Building Equitable Credit Systems with Ethical Artificial Intelligence

By Tosin Clegg

Access to fair credit remains one of the biggest barriers to financial inclusion worldwide. From underserved communities in Africa and Asia to immigrant households in Europe and low-income families in North America, millions are excluded from financial services because traditional credit scores rely on narrow and incomplete data. The result is systemic bias: people without long banking histories, women entrepreneurs, smallholder farmers, and gig-economy workers are routinely denied access to credit.
Roland Abi, a data scientist and ethical AI advocate, is demonstrating how that narrative can change. His research has produced frameworks that reduce bias in algorithmic decision-making, expanding access to credit while safeguarding financial stability. The message is clear: fairness and performance can work together in modern lending systems.

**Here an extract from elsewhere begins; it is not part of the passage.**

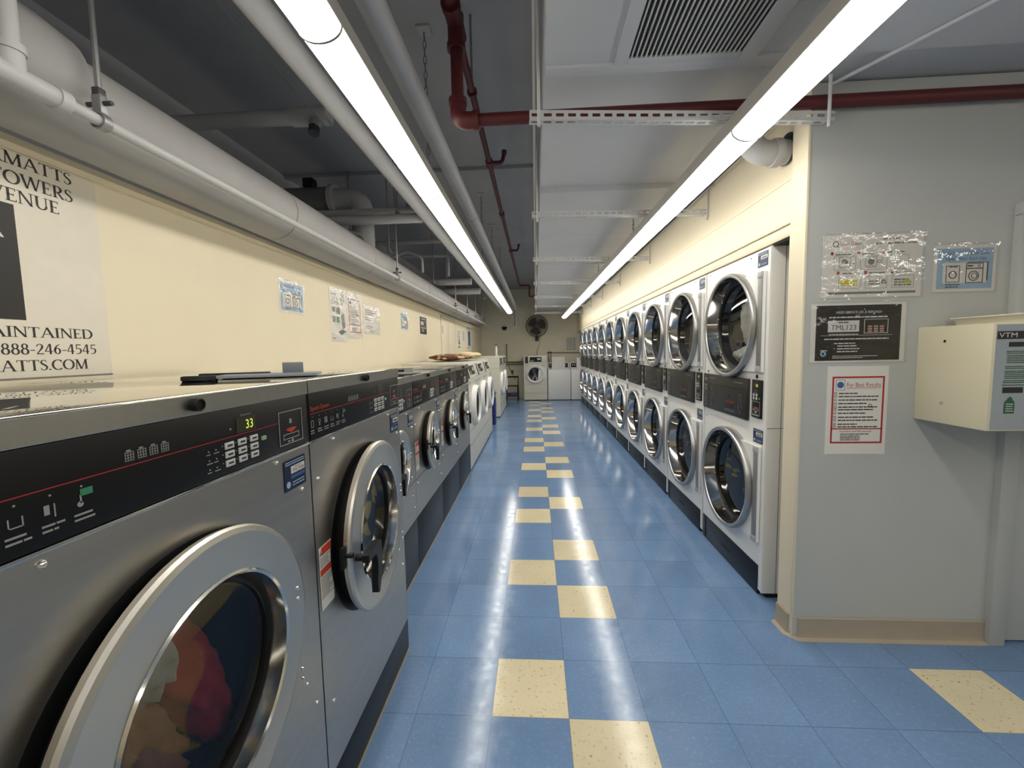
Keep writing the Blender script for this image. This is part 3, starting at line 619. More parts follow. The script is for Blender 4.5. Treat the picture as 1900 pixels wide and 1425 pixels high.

A Global Lens on Ethical AI
Abi’s work is not confined to a single region it addresses the universal challenge of financial exclusion. By auditing and redesigning predictive models used in lending, his research shows how AI systems can be trained to detect and correct systemic bias. Using diverse datasets that incorporate demographic, socioeconomic, and transactional patterns, his frameworks create more equitable scoring systems without increasing default risks.
Pilot studies have already demonstrated impact: loan approvals for historically underserved applicants rose by 15–20% when bias-aware models were applied, while repayment performance remained stable. These results signal a breakthrough for markets across the globe, from microfinance programs in developing regions to community credit unions in advanced economies.

Aligning with Global Fair Lending Practices
Abi’s research reflects and strengthens the principles behind global fair lending standards:

  • The U.S. Equal Credit Opportunity Act (ECOA) prohibits discrimination in credit decisions.
  • The EU AI Act emphasizes transparency, accountability, and non-discrimination in algorithmic systems.
  • The UN Principles for Responsible Banking and the World Bank’s financial inclusion agenda, which call for finance to be inclusive, ethical, and socially responsible.
    By embedding bias detection, explainability, and continuous monitoring into AI lending models, Abi’s work demonstrates how local implementations can stay consistent with these global standards, making adoption feasible across diverse contexts.

Partnerships and Global Adoption
Collaboration will be critical for scaling these ideas. While Abi has not directly partnered with multilateral organizations, his research shows strong alignment with global initiatives such as the African Development Bank’s inclusion agenda and UNESCO’s AI for Social Good framework. Both emphasize responsible innovation principles at the core of his work.
This alignment means Abi’s frameworks are ready for adoption. Regulators, banks, and microfinance institutions can integrate these practices into their own systems, whether in Lagos, London, Lima, or Los Angeles. The adaptability of his approach demonstrates that ethical AI is not a regional solution but a global blueprint for equitable finance.

Transparency and Trust
Central to Abi’s approach is explainability. Using tools like SHAP (Shapley Additive Explanations) and LIME (Local Interpretable Model-agnostic Explanations), his models generate dashboards that show exactly how lending decisions are made. Regulators gain oversight, institutions build accountability, and borrowers understand the process. In an era where AI is often criticized as a “black box,” this level of transparency builds trust across the financial ecosystem.

Roland currently serves as a Senior Data Scientist at Octane Lending, Inc., a U.S.-based financial technology company specializing in innovative lending solutions. In this role, he focuses on model governance, explainability, and monitoring, ensuring that artificial intelligence systems used in credit risk and lending decisions remain transparent, fair, and accountable. His work strikes a balance between technical excellence and ethical responsibility, building AI models that not only optimize financial performance but also safeguard consumer trust and ensure regulatory compliance.

Beyond his organizational role, Roland’s research and thought leadership extends to advancing global conversations on financial inclusion and algorithmic fairness. By addressing biases in credit scoring and strengthening AI oversight frameworks, his work contributes to creating lending systems that are more equitable, accessible, and resilient, underscoring his influence at the intersection of fintech, artificial intelligence, and ethical innovation.

A Global Blueprint for Inclusive Finance
The impact of Abi’s research goes beyond loans and approvals. By creating inclusive and bias-aware credit systems, economies benefit from stronger small businesses, increased job creation, and more resilient communities. These outcomes demonstrate that ethical AI is not merely a matter of fairness, it is a strategic approach to sustainable economic growth.
From underserved neighborhoods in New York to small enterprises in Nairobi and rural cooperatives in India, the lesson holds: when lending systems are fair, societies are stronger.

Conclusion
By focusing on fairness, transparency, and global alignment, Roland Abi demonstrates that ethical AI is not an abstract idea but a practical tool for social transformation. His leadership in designing equitable credit frameworks shows how data science can turn financial systems into engines of opportunity and resilience.
In a world where access to finance often determines access to progress, Abi’s work stands as a global call to action: innovation must serve equity, or it risks serving no one.